Founded in 2015, the ETC is a group of industry, finance and environment leaders. It is co-chaired by Ajay Mathur, former director of the Indian government’s Bureau of Energy Efficiency. Its commissioners include Rachel Kyte, who is the UN Secretary-General's Special Representative for Sustainable Energy for All, and Chad Holliday, Chair of Shell.
The group is funded by organisations including Bank of America Merrill Lynch, Shell, the European Climate Foundation think-tank and the United Nations Foundation.
The ETC aims to advise policymakers on concrete actions that could help the world meet the ambition of the Paris agreement to limit global warming to less than 2° Celsius, while ensuring economic prosperity.
Its first major report, "Better energy, greater prosperity", launched earlier this year, suggests actions that governments and business leaders could take to achieve the ambitions agreed in Paris.
Gaining insight
The commissioners base their insights on thorough analysis of evidence relating directly to quantifiable numbers on energy and emissions. Subjective, emotional arguments that ignore evidence are discouraged. "We must ensure that people debate facts and logic; not simply argue their own assertions," Turner says.
Despite the ETC’s diverse mix of experts – from across the developed and developing world and ranging from investors to academics – all share a broad vision of how the transition to a low-carbon world can be achieved.

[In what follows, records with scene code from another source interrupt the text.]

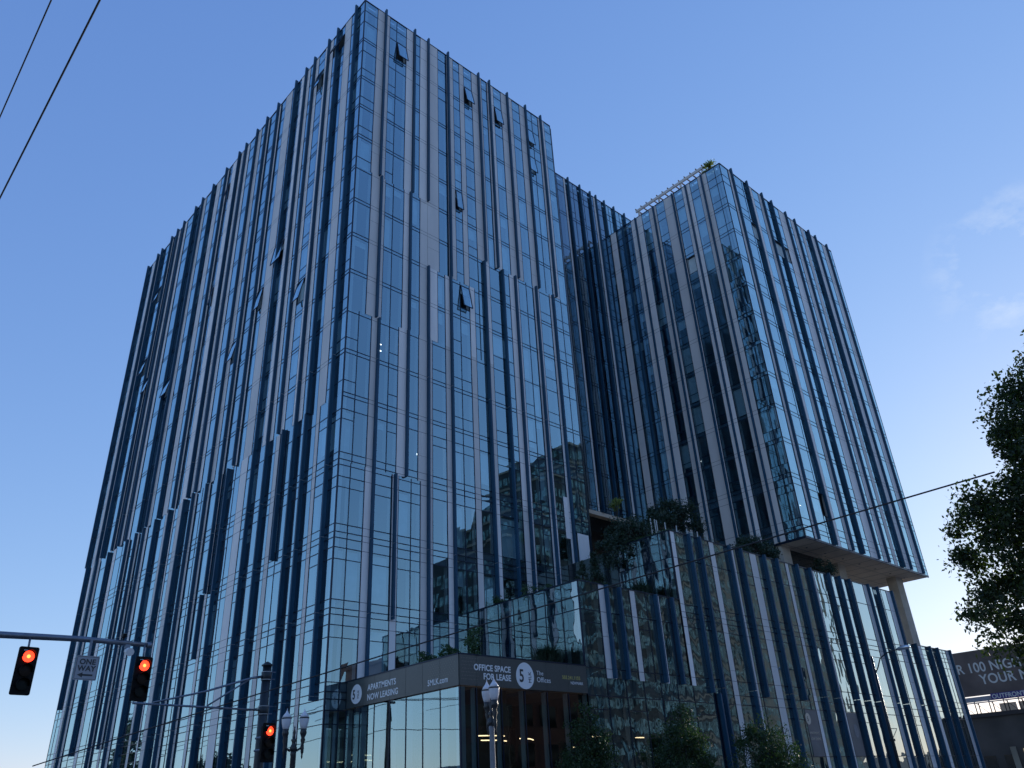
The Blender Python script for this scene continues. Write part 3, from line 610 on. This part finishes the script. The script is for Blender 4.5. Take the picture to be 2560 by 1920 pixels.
b = MB(); b.tube([(11.12, 0, 6.42), (11.24, 0, 6.42)], .09, 16); b.build('end_cap', 'steel', ma, smooth=True)
ow = empty('one_way_sign', (7.03, YM1-.2, z(4.05)), 'white ONE WAY sign with a black arrow pointing left', 'street sign')
b = rounded_plate(.305, .33, .035, 0, .006); b.build('plate', 'signwhite', ow)
b = MB()
for x0, z0, x1, z1 in ((-.28, .295, .28, .305), (-.28, -.305, .28, -.295), (-.29, -.29, -.28, .29), (.28, -.29, .29, .29)): b.box((x0, -.003, z0), (x1, 0, z1))
b.box((-.10, -.003, -.215), (.19, 0, -.165)); k = len(b.v); b.v += [(-.22, -.003, -.19), (-.08, -.003, -.12), (-.08, -.003, -.26), (-.22, 0, -.19), (-.08, 0, -.12), (-.08, 0, -.26)]
b.f += [(k, k+2, k+1), (k+3, k+4, k+5), (k, k+1, k+4, k+3), (k+1, k+2, k+5, k+4), (k+2, k, k+3, k+5)]; b.m += [0]*5
b.build('arrow', 'ink', ow)
text('ONE', .20, 'ink', ow, (0, -.003, .10), UX, UZ, align='CENTER', bold=.006); text('WAY', .20, 'ink', ow, (0, -.003, -.08), UX, UZ, align='CENTER', bold=.006)
b = MB(); b.box((-.035, .01, .0), (.035, .05, .80)); b.build('strap', 'steel', ow)
dt = empty('detector', (8.08, YM1-.25, z(4.58)), 'small white box detector under the mast arm', 'sensor')
b = MB(); b.tube([(0, -.13, -.05), (0, .12, .02)], [.115, .10], 10); b.build('housing', 'white', dt, smooth=False)
b = MB(); b.box((-.1, .06, .08), (.04, .13, .2)); b.tube([(-.12, .1, .2), (-.3, .1, .0), (-.2, .1, -.25), (0, 0, -.18)], .008, 5); b.build('bracket', 'steel', dt)
cm = empty('traffic_camera', (7.92, YM1-.1, z(4.98)), 'tiny dark camera on top of the mast arm', 'camera')
b = MB(); b.box((-.05, -.08, .0), (.05, .1, .1)); b.tube([(0, 0, -.1), (0, 0, 0)], .02, 6); b.build('housing', 'black', cm)
# far pole with its truss arm
fp = empty('signal_pole', (14.14, 28.7, 0), 'dark round signal pole with pointed cap and a thin truss arm', 'signal mast')
b = MB(); b.lathe([(.17, 0), (.165, 3), (.155, z(5.02))], 0, 0, 20); b.build('pole', 'dkgreen', fp, smooth=True)
b = MB(); b.lathe([(.155, z(5.02)), (.21, z(5.03)), (.21, z(5.06)), (.10, z(5.14)), (.01, z(5.19))], 0, 0, 20); b.build('cap', 'dkgreen', fp)
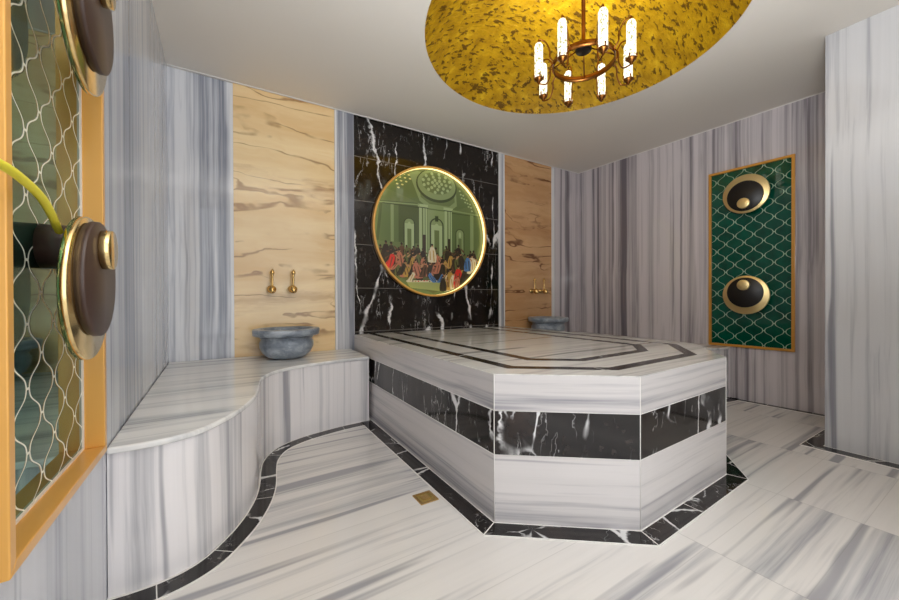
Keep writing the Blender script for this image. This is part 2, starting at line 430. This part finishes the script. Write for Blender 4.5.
# right wall (slightly out of square) and the boxed-out partition in front of it
bm = bm_new()
prism(bm, [(xr(YR), YR-.1), (xr(YR)+.1, YR-.1), (xr(YB)+.1, YB+.1), (xr(YB), YB+.05)], 0, H)
obj('wall_right', bm, m_wall_r, kind='structure')
PX, PYF = 2.937, .652
bm = bm_new(); prism(bm, [(PX+.0, PYF), (PX, YR), (xr(YR), YR), (xr(PYF), PYF)], 0, H)
obj('wall_partition', bm, m_part, kind='structure', bevel=.003)
# rear wall behind the camera, with the doorway the camera stands in, widened for the added fill lamp
bm = bm_new()
box(bm, XL-.1, YR-.1, 0, -.24, YR, H); box(bm, 1.75, YR-.1, 0, 3.95, YR, H); box(bm, -.24, YR-.1, 2.25, 1.75, YR, H)
obj('wall_rear', bm, m_rear, kind='structure')

# wall joints: hairline between right-wall slabs
bm = bm_new()
for yy in (1.566, .925):
    box(bm, xr(yy)-.0012, yy-.001, 0, xr(yy)+.004, yy+.001, H)
obj('trim_1', bm, plain('joint_grey', srgb(150, 146, 148), .6), kind='structure')
bm = bm_new()                                                    # thin white caulk line under the ceiling
box(bm, XL+.001, YB-.03, H-.006, xr(YB)-.002, YB-.0235, H)
prism(bm, [(xr(YB)-.006, YB-.03), (xr(YB)-.001, YB-.03), (xr(PYF)-.001, PYF+.002), (xr(PYF)-.006, PYF+.002)], H-.006, H)
obj('trim_2', bm, m_white, kind='structure')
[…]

Their report sets out ambitious but realistic pathways for limiting global warming, while stimulating economic development and social progress.
Rapidly falling costs of renewables and battery storage could enable a significant increase in clean electricity supplies, such as from wind and solar, backed by natural-gas fired power plants, the report says.
By decarbonising power supplies and increasing the role of clean electricity in the wider global energy supply system, the ETC says the world could achieve half the carbon emissions reductions needed to limit warming of the climate to well below 2° Celsius, as agreed in Paris in 2015. But governments and business leaders need to co-ordinate actions.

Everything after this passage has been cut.